31 May 2001 – Nairobi, Kenya - The World Food Programme (WFP) has enlisted Kenyan cross country legend Paul Tergat in its school feeding fundraising initiative. The project targets primary schools in drought-stricken, arid and semi-arid areas in Kenya and neighbouring countries. 

The WFP Kenya Country programme chose Tergat, who has won five world cross country titles, because he was a beneficiary of the school feeding project in his native Baringo district in his primary school days, Lindsey Davies of the WFP Information Office in Nairobi said.  “Tergat is also an international figure who has made great strides in the global sports arena and we thought he was the ideal person to work with in this initiative. We held discussions with him and he was very positive. He is a wonderful personality,” Ms Davies said.

The 31-year old Kenya Air Force sergeant has won two Olympic silver and two world silver medals over 10,000 metres. He took second place in his full marathon debut in London on April 22. He holds world’s best half marathon time of 59:17.
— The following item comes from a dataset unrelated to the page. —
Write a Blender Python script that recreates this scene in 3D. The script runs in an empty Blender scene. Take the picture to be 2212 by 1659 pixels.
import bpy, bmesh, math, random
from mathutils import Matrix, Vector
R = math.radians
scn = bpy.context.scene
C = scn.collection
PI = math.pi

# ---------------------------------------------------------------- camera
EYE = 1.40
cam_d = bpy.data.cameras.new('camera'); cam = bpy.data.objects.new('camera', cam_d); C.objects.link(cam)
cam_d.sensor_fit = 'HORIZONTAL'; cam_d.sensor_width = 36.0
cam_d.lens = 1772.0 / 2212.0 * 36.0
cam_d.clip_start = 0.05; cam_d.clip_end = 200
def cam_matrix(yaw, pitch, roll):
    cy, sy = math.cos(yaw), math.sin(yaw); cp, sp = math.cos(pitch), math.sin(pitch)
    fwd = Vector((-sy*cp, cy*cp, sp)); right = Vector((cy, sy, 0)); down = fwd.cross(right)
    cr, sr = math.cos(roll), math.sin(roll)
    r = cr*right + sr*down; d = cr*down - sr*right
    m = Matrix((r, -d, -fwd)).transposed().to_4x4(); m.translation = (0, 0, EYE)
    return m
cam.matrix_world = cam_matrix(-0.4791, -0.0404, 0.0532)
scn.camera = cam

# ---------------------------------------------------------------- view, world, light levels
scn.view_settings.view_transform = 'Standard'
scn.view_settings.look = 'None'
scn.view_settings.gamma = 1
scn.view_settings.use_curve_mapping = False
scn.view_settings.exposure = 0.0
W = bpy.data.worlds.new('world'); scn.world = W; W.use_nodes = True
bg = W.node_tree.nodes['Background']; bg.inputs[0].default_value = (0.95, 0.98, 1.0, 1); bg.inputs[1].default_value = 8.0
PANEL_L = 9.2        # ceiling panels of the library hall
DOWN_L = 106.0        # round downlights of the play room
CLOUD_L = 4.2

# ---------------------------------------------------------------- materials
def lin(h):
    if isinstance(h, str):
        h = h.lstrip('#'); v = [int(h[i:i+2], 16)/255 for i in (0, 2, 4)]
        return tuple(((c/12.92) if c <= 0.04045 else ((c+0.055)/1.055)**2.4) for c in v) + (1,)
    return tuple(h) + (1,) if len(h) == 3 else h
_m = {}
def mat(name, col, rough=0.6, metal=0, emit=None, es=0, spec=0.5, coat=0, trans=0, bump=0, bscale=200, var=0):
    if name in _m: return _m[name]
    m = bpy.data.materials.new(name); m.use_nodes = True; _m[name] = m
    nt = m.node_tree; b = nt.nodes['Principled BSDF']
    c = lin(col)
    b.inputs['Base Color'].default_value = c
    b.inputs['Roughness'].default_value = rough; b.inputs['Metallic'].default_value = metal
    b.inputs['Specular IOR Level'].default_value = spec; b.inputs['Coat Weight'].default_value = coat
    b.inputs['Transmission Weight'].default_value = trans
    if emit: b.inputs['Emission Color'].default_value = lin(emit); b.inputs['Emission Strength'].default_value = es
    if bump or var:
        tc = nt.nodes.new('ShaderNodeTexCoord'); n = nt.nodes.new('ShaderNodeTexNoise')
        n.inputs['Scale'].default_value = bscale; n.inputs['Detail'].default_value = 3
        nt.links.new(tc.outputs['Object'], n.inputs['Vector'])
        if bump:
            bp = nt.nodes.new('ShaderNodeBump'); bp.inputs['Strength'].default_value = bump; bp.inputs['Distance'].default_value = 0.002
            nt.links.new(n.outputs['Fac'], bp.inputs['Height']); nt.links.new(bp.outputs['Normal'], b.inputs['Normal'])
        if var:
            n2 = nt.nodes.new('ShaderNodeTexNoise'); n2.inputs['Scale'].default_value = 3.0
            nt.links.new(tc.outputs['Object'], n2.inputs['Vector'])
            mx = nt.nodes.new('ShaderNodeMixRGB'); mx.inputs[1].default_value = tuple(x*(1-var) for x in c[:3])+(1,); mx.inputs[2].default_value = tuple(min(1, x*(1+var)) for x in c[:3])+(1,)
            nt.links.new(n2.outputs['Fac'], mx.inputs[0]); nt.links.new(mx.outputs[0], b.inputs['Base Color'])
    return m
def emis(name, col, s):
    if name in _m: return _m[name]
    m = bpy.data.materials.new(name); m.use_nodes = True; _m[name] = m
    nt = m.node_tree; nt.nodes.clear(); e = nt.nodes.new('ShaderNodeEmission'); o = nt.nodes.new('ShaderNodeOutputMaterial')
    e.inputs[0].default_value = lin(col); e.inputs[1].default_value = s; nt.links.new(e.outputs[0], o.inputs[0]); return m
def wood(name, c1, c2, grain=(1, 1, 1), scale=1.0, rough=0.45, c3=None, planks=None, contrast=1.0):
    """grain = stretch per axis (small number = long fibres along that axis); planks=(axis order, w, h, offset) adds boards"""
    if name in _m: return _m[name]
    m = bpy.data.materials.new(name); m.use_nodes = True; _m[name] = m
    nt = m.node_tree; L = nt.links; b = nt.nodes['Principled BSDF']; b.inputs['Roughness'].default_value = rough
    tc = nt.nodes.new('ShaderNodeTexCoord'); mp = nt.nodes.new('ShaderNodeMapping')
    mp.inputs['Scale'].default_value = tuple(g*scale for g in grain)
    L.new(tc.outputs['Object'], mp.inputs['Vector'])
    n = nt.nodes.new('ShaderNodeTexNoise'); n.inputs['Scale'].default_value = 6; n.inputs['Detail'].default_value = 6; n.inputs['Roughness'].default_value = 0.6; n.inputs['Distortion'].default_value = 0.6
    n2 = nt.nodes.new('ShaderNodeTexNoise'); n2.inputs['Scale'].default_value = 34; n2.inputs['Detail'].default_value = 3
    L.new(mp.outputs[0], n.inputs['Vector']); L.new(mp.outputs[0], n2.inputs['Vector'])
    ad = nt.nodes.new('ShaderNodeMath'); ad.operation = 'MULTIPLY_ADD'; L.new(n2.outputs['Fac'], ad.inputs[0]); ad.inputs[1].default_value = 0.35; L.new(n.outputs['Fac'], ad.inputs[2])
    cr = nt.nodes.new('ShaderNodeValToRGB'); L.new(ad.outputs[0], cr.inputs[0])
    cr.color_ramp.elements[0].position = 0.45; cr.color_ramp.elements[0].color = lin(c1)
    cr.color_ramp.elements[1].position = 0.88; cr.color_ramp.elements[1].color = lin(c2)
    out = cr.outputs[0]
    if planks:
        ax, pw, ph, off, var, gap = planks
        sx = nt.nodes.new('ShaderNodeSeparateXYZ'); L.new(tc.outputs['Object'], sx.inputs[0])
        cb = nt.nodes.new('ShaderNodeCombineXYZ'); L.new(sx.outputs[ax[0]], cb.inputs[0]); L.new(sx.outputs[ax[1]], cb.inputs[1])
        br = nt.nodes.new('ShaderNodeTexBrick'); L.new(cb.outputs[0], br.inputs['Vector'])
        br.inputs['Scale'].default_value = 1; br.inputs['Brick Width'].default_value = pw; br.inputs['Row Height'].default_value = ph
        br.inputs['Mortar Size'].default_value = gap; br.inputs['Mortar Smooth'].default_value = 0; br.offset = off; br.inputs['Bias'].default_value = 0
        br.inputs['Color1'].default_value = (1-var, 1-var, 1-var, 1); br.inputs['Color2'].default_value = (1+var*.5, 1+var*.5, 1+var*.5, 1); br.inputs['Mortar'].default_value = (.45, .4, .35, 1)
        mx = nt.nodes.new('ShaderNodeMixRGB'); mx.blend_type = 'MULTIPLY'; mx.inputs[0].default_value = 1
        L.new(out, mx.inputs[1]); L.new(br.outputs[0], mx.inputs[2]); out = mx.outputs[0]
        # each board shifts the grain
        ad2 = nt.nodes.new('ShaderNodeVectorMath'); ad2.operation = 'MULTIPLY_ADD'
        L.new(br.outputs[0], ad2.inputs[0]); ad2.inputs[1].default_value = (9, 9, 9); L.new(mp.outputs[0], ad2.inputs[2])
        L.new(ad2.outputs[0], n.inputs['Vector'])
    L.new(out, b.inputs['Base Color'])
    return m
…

“I feel excited and honoured by the WFP to sensitise the world in this worthy course. I benefited from the school feeding programme in my early days in Riwo Primary school (1983-1985) in Baringo and I will give it my full support,” Tergat said.

“Not many households can afford a meal in many parts of the country. Through the provision of food in schools, we want to kill two birds with one stone, alleviating hunger and enabling pupils realise their educational dreams” .

On May 22, a team from the WFP Nairobi office, Tergat and a film crew from CNN and the Washington Post went to Riwo Primary school, of which Tergat is an alumnus, and donated truckload of foodstuffs.

Tergat says he will ask his former rival on the track Haile Gebrselassie from Ethiopia to support the initiative as his country is also included in the programme.

“I will also mobilise all top athletes from Kenya and neighbouring countries to support it. We anticipate a global response akin to the US for Africa fund raiser that attracted the support of all the top musicians of the world in the 1980s in aid of the Ethiopian famine victims,” Tergat said.

“With the involvement of Tergat in the project, the school feeding initiative will receive a global profile with a massive potential response,” Jack Ochola, a close associate of Tergat, commented.   “Paul has risen to global fame through sheer hard work and he realises the need to give back to the less fortunate members of the society,” he said.  The WFP has run the school feeding project across the globe for the past 40 years. It was started in Kenya 20 years ago.

According to Ms Davies, 350,000 children benefit from the project in Kenya but up to 1 million are in dire need of food. The areas most affected include Loitoktok, Narok and Turkana.